WHAT IS NEEDED =
Wherever a line below holds the word "follow", copy that line.
## Start DATA FOR THIS TASK
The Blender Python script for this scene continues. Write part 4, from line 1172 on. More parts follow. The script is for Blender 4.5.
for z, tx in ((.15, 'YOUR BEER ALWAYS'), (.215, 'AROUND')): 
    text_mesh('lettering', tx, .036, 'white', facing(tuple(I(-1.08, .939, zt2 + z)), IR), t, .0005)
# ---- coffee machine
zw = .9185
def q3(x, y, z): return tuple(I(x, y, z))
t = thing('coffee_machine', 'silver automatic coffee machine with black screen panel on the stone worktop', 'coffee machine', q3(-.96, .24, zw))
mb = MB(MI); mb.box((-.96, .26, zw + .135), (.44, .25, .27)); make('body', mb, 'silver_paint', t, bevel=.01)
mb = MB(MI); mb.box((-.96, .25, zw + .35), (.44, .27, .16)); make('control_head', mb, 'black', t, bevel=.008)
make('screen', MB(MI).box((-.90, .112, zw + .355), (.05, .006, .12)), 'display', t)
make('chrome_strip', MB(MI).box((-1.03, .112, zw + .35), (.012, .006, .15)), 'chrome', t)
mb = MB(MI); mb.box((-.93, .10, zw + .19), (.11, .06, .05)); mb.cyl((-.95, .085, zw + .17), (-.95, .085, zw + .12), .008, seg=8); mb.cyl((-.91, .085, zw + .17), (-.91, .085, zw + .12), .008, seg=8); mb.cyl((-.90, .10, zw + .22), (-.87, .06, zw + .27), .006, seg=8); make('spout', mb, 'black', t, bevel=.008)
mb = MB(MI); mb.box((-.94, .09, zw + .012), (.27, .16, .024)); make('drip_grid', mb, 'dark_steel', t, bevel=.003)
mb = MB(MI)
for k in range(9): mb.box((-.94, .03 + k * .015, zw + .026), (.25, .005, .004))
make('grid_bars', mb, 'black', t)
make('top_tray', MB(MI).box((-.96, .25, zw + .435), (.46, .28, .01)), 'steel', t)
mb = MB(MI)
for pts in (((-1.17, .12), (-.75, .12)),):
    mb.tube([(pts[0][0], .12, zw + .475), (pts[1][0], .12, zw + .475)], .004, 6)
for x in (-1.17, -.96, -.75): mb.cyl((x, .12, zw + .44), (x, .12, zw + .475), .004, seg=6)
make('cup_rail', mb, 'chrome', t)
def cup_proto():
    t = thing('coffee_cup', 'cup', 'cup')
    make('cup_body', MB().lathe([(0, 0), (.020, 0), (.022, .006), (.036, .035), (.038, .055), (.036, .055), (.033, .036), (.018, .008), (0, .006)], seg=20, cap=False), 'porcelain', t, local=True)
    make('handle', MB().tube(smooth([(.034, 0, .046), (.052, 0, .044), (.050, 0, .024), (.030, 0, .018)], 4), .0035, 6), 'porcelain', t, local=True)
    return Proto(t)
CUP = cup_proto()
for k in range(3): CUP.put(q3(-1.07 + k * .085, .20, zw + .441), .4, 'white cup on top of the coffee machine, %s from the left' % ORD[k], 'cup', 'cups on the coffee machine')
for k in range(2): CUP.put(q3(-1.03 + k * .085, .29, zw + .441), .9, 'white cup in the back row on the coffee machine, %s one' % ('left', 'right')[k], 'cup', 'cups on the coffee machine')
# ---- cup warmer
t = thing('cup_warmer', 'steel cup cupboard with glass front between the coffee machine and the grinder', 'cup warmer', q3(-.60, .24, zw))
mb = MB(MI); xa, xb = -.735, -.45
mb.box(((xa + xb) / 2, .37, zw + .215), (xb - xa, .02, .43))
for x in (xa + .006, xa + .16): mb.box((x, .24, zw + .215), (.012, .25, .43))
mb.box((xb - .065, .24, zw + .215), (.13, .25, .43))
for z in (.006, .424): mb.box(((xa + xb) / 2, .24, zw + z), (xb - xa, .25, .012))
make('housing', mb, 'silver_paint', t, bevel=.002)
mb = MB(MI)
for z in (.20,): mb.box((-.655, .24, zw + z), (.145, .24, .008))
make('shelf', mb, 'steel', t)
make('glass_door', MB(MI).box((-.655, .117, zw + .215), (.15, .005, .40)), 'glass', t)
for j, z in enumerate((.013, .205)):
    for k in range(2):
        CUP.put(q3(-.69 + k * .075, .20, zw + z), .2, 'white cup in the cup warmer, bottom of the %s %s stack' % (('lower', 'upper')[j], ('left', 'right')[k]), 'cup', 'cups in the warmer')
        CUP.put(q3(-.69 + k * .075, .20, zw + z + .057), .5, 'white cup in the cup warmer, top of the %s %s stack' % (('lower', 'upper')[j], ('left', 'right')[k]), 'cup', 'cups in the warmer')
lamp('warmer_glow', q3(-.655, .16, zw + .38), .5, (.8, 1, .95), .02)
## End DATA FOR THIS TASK
## Start DATA FOR THIS TASK
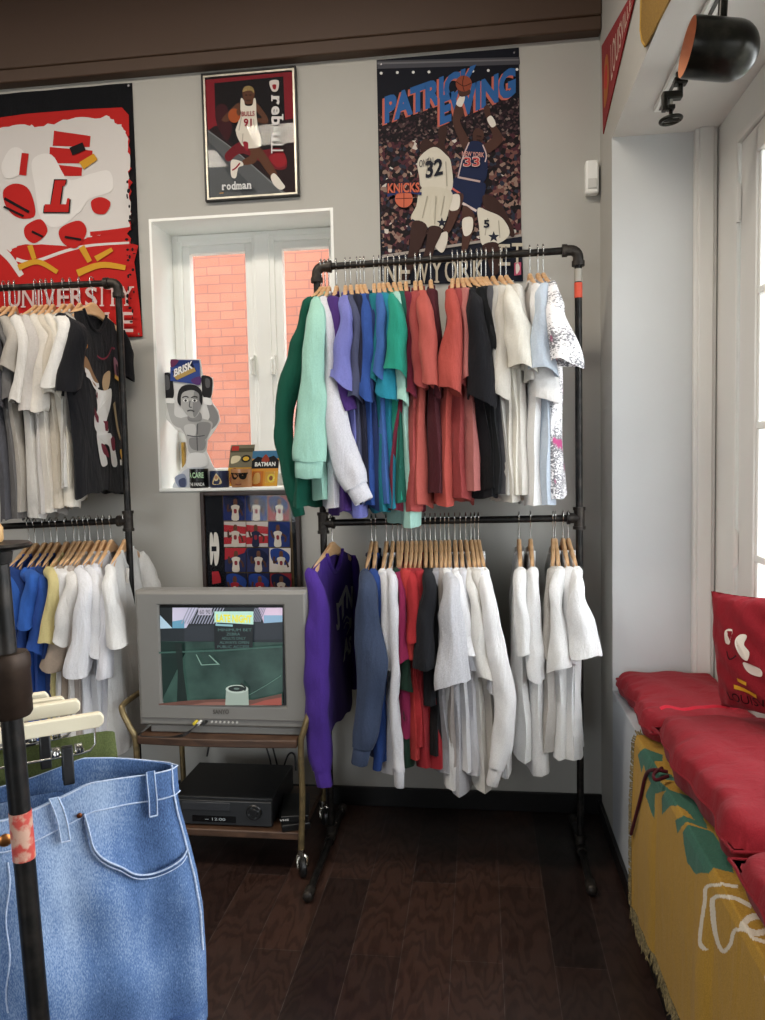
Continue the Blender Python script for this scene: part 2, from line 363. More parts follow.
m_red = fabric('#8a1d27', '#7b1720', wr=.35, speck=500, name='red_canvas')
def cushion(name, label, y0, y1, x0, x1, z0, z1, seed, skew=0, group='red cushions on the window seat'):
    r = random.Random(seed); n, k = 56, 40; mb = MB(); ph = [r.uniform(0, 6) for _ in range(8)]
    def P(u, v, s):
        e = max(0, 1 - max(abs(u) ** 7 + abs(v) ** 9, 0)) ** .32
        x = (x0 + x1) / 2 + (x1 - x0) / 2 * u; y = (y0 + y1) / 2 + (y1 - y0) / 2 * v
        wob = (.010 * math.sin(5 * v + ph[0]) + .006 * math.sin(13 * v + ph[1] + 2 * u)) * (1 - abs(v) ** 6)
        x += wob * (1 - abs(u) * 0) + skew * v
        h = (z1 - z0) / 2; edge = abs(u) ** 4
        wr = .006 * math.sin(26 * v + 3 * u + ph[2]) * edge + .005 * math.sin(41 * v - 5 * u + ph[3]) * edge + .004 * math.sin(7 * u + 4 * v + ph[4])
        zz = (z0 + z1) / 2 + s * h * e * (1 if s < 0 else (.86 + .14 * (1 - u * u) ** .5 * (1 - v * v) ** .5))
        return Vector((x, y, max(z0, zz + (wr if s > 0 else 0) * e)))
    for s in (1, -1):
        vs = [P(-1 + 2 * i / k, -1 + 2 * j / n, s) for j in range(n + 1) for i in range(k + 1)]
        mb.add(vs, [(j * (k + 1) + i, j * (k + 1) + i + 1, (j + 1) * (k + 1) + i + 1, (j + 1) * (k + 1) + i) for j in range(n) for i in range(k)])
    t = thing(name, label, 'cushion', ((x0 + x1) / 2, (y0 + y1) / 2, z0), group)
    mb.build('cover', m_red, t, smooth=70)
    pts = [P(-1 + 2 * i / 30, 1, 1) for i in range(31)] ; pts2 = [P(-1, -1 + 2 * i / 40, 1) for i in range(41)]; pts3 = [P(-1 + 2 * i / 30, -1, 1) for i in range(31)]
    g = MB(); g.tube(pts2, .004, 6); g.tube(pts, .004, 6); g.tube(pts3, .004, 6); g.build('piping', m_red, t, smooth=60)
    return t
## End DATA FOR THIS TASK
SOLUTION FOR THIS EXERCISE =
The Blender Python script for this scene continues. Write part 4, from line 1172 on. More parts follow. The script is for Blender 4.5.
Continue the Blender Python script for this scene: part 2, from line 363. More parts follow.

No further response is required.